::: Dataset extract :::

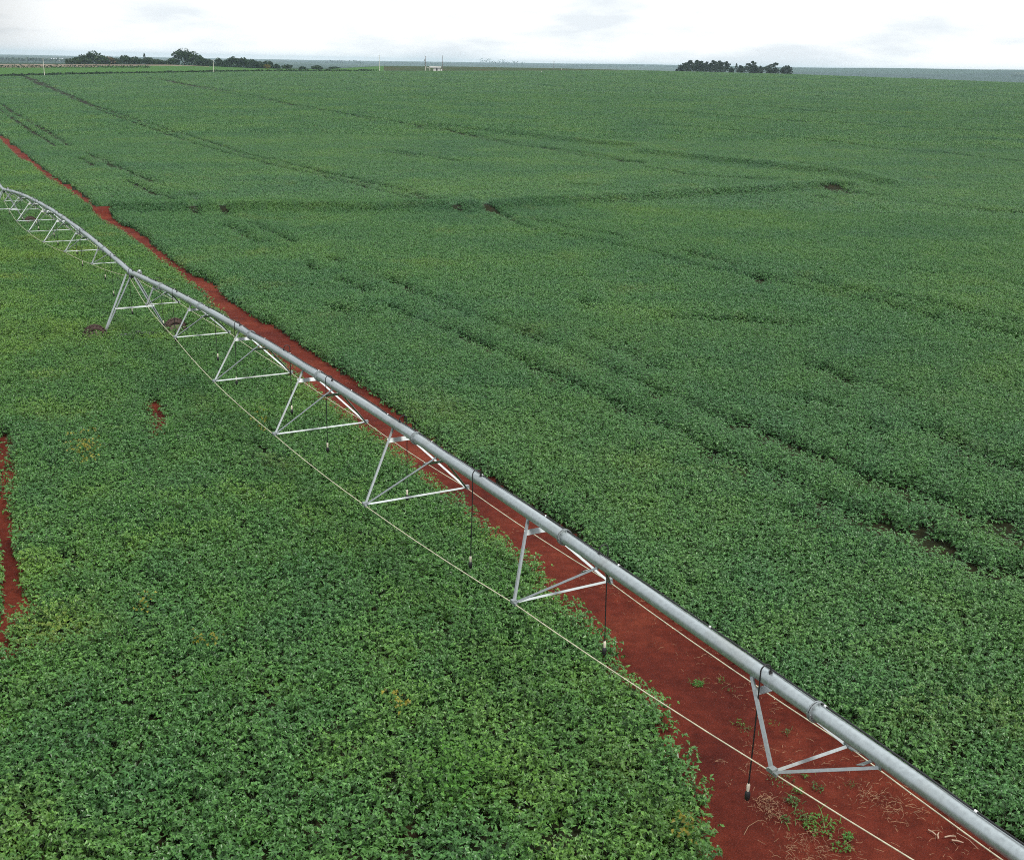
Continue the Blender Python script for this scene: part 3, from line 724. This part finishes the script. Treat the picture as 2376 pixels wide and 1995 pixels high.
# ------------------------------------------------------------------ things at the horizon
def ray(px, py, rng_):
    """the point at horizontal range rng_ along a pixel's line of sight"""
    d = FWD + RIGHT * (px - W_PX / 2) / F_PX + DOWN * (py - H_PX / 2) / F_PX
    q = d * (rng_ / math.hypot(d[0], d[1])); return np.array([q[0], q[1], q[2] + CZ])
def quads(c, size, rg, flat=.0):
    n = len(c); a = rg.normal(size=(n, 3)); a /= np.linalg.norm(a, axis=1)[:, None]
    b = np.cross(a, rg.normal(size=(n, 3))); b /= np.linalg.norm(b, axis=1)[:, None]
    s = size * rg.uniform(.6, 1.3, (n, 1)); a = a * s; b = b * s * .7
    V = np.stack([c - a, c - a * .2 + b, c + a, c + a * .1 - b], 1).reshape(-1, 3)
    return V, np.arange(4 * n).reshape(n, 4)
def leaf_obj(name, V, Fc, mat, parent, rg):
    me = npmesh(name, V, Fc)
    a = me.attributes.new('leafvar', 'FLOAT', 'POINT'); a.data.foreach_set('value', np.repeat(np.clip(rg.normal(.5, .28, len(Fc)), 0, 1), 4).astype(np.float32))
    return link(name, me, mat, parent)
def tree(name, label, px, top, hw, R, kind='broad', mat=None, group=None, seed=0, lean=0., sink=.0):
    rg = np.random.default_rng(1000 + seed + int(px))
    a = (px - 1205) / 2812.0; y = R / math.hypot(1, a); x = a * y
    g = float(ground(x, y)); tp = ray(px, top, R); h = max(tp[2] - g, 1.2); w = hw * R / F_PX * (1.0 if kind == 'broad' else 1.5)
    root = empty(name, (x, y, g)); tag(root, label, 'tree', group)
    right = np.array([y, -x, 0]) / R
    pts = []
    if kind == 'broad':
        lob = 6 + int(w)
        for k in range(lob):
            an = rg.uniform(0, 2*np.pi); rr = math.sqrt(rg.uniform(0, 1)) * .72
            cz = h * (.42 + .36 * rg.uniform() * (1 - rr * .5)); lr = w * rg.uniform(.28, .46); lz = min(h * rg.uniform(.15, .24), lr * 1.1)
            m = 85
            u = rg.normal(size=(m, 3)); u /= np.linalg.norm(u, axis=1)[:, None]; u *= rg.uniform(.55, 1.0, (m, 1)) ** .5
            pts.append(np.array([rr * w * math.cos(an), rr * w * math.sin(an), cz]) + u * [lr, lr, lz])
        m = 60; u = rg.normal(size=(m, 3)); u /= np.linalg.norm(u, axis=1)[:, None]
        pts.append(np.array([0, 0, h * .80]) + u * [w * .40, w * .40, h * .19])
        m = 260; an = rg.uniform(0, 2*np.pi, m); rr = np.sqrt(rg.uniform(0, 1, m))
        pts.append(np.stack([w * .95 * rr * np.cos(an), w * .95 * rr * np.sin(an), h * rg.uniform(.02, .5, m)], -1))
        size = .66
    elif kind == 'tall':
        n_t = 7
        for k in range(n_t):
            f = k / (n_t - 1); cz = h * (.36 + .58 * f); lr = w * (.95 - .62 * f ** 1.5) * rg.uniform(.75, 1.15)
            m = 80; u = rg.normal(size=(m, 3)); u /= np.linalg.norm(u, axis=1)[:, None]; u *= rg.uniform(.3, 1, (m, 1)) ** .5
            off = rg.normal(0, .22, 2) * w
            pts.append(np.array([off[0], off[1], cz]) + right * lean * w * f + u * [lr, lr, h * .09])
        m = 150; an = rg.uniform(0, 2*np.pi, m); rr = np.sqrt(rg.uniform(0, 1, m))
        pts.append(np.stack([w * rr * np.cos(an), w * rr * np.sin(an), h * rg.uniform(.03, .45, m)], -1))
        size = .62
    else:
        m = 260; f = rg.uniform(0, 1, m); an = rg.uniform(0, 2*np.pi, m); rr = w * (1.05 - f) * np.sqrt(rg.uniform(.2, 1, m))
        pts.append(np.stack([rr * np.cos(an), rr * np.sin(an), h * (.12 + .86 * f)], -1)); size = .40
    Pn = np.vstack(pts); Pn[:, 2] = np.clip(Pn[:, 2], .1, h)
    V, Fc = quads(Pn, size * (1 if h > 5 else .8), rg)
    leaf_obj('crown', V, Fc, mat or M_tree, root, rg)
    t = MB(); top_ = right * lean * w * .7
    t.tube([(0, 0, -.3), np.array([0, 0, h * .3]) + top_ * .2, np.array([0, 0, h * .72]) + top_ * .8], [max(.16, h * .022), h * .016, h * .006], 7)
    for k in range(4):
        an = k * 1.7 + rg.uniform(0, 1); q = np.array([w * .5 * math.cos(an), w * .5 * math.sin(an), h * .62])
        t.tube([(0, 0, h * (.22 + .07 * k)), q * [.5, .5, .8], q], [h * .011, h * .008, h * .004], 5)
    t.build('trunk', M_bark, root)
    return root
GL, GR = 'trees of the dark grove on the left horizon', 'trees of the bluish grove on the right horizon'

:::

### Aim of the task
The listing above must be printed again exactly, minus its pictures.

### Task result
Continue the Blender Python script for this scene: part 3, from line 724. This part finishes the script. Treat the picture as 2376 pixels wide and 1995 pixels high.
# ------------------------------------------------------------------ things at the horizon
def ray(px, py, rng_):
    """the point at horizontal range rng_ along a pixel's line of sight"""
    d = FWD + RIGHT * (px - W_PX / 2) / F_PX + DOWN * (py - H_PX / 2) / F_PX
    q = d * (rng_ / math.hypot(d[0], d[1])); return np.array([q[0], q[1], q[2] + CZ])
def quads(c, size, rg, flat=.0):
    n = len(c); a = rg.normal(size=(n, 3)); a /= np.linalg.norm(a, axis=1)[:, None]
    b = np.cross(a, rg.normal(size=(n, 3))); b /= np.linalg.norm(b, axis=1)[:, None]
    s = size * rg.uniform(.6, 1.3, (n, 1)); a = a * s; b = b * s * .7
    V = np.stack([c - a, c - a * .2 + b, c + a, c + a * .1 - b], 1).reshape(-1, 3)
    return V, np.arange(4 * n).reshape(n, 4)
def leaf_obj(name, V, Fc, mat, parent, rg):
    me = npmesh(name, V, Fc)
    a = me.attributes.new('leafvar', 'FLOAT', 'POINT'); a.data.foreach_set('value', np.repeat(np.clip(rg.normal(.5, .28, len(Fc)), 0, 1), 4).astype(np.float32))
    return link(name, me, mat, parent)
def tree(name, label, px, top, hw, R, kind='broad', mat=None, group=None, seed=0, lean=0., sink=.0):
    rg = np.random.default_rng(1000 + seed + int(px))
    a = (px - 1205) / 2812.0; y = R / math.hypot(1, a); x = a * y
    g = float(ground(x, y)); tp = ray(px, top, R); h = max(tp[2] - g, 1.2); w = hw * R / F_PX * (1.0 if kind == 'broad' else 1.5)
    root = empty(name, (x, y, g)); tag(root, label, 'tree', group)
    right = np.array([y, -x, 0]) / R
    pts = []
    if kind == 'broad':
        lob = 6 + int(w)
        for k in range(lob):
            an = rg.uniform(0, 2*np.pi); rr = math.sqrt(rg.uniform(0, 1)) * .72
            cz = h * (.42 + .36 * rg.uniform() * (1 - rr * .5)); lr = w * rg.uniform(.28, .46); lz = min(h * rg.uniform(.15, .24), lr * 1.1)
            m = 85
            u = rg.normal(size=(m, 3)); u /= np.linalg.norm(u, axis=1)[:, None]; u *= rg.uniform(.55, 1.0, (m, 1)) ** .5
            pts.append(np.array([rr * w * math.cos(an), rr * w * math.sin(an), cz]) + u * [lr, lr, lz])
        m = 60; u = rg.normal(size=(m, 3)); u /= np.linalg.norm(u, axis=1)[:, None]
        pts.append(np.array([0, 0, h * .80]) + u * [w * .40, w * .40, h * .19])
        m = 260; an = rg.uniform(0, 2*np.pi, m); rr = np.sqrt(rg.uniform(0, 1, m))
        pts.append(np.stack([w * .95 * rr * np.cos(an), w * .95 * rr * np.sin(an), h * rg.uniform(.02, .5, m)], -1))
        size = .66
    elif kind == 'tall':
        n_t = 7
        for k in range(n_t):
            f = k / (n_t - 1); cz = h * (.36 + .58 * f); lr = w * (.95 - .62 * f ** 1.5) * rg.uniform(.75, 1.15)
            m = 80; u = rg.normal(size=(m, 3)); u /= np.linalg.norm(u, axis=1)[:, None]; u *= rg.uniform(.3, 1, (m, 1)) ** .5
            off = rg.normal(0, .22, 2) * w
            pts.append(np.array([off[0], off[1], cz]) + right * lean * w * f + u * [lr, lr, h * .09])
        m = 150; an = rg.uniform(0, 2*np.pi, m); rr = np.sqrt(rg.uniform(0, 1, m))
        pts.append(np.stack([w * rr * np.cos(an), w * rr * np.sin(an), h * rg.uniform(.03, .45, m)], -1))
        size = .62
    else:
        m = 260; f = rg.uniform(0, 1, m); an = rg.uniform(0, 2*np.pi, m); rr = w * (1.05 - f) * np.sqrt(rg.uniform(.2, 1, m))
        pts.append(np.stack([rr * np.cos(an), rr * np.sin(an), h * (.12 + .86 * f)], -1)); size = .40
    Pn = np.vstack(pts); Pn[:, 2] = np.clip(Pn[:, 2], .1, h)
    V, Fc = quads(Pn, size * (1 if h > 5 else .8), rg)
    leaf_obj('crown', V, Fc, mat or M_tree, root, rg)
    t = MB(); top_ = right * lean * w * .7
    t.tube([(0, 0, -.3), np.array([0, 0, h * .3]) + top_ * .2, np.array([0, 0, h * .72]) + top_ * .8], [max(.16, h * .022), h * .016, h * .006], 7)
    for k in range(4):
        an = k * 1.7 + rg.uniform(0, 1); q = np.array([w * .5 * math.cos(an), w * .5 * math.sin(an), h * .62])
        t.tube([(0, 0, h * (.22 + .07 * k)), q * [.5, .5, .8], q], [h * .011, h * .008, h * .004], 5)
    t.build('trunk', M_bark, root)
    return root
GL, GR = 'trees of the dark grove on the left horizon', 'trees of the bluish grove on the right horizon'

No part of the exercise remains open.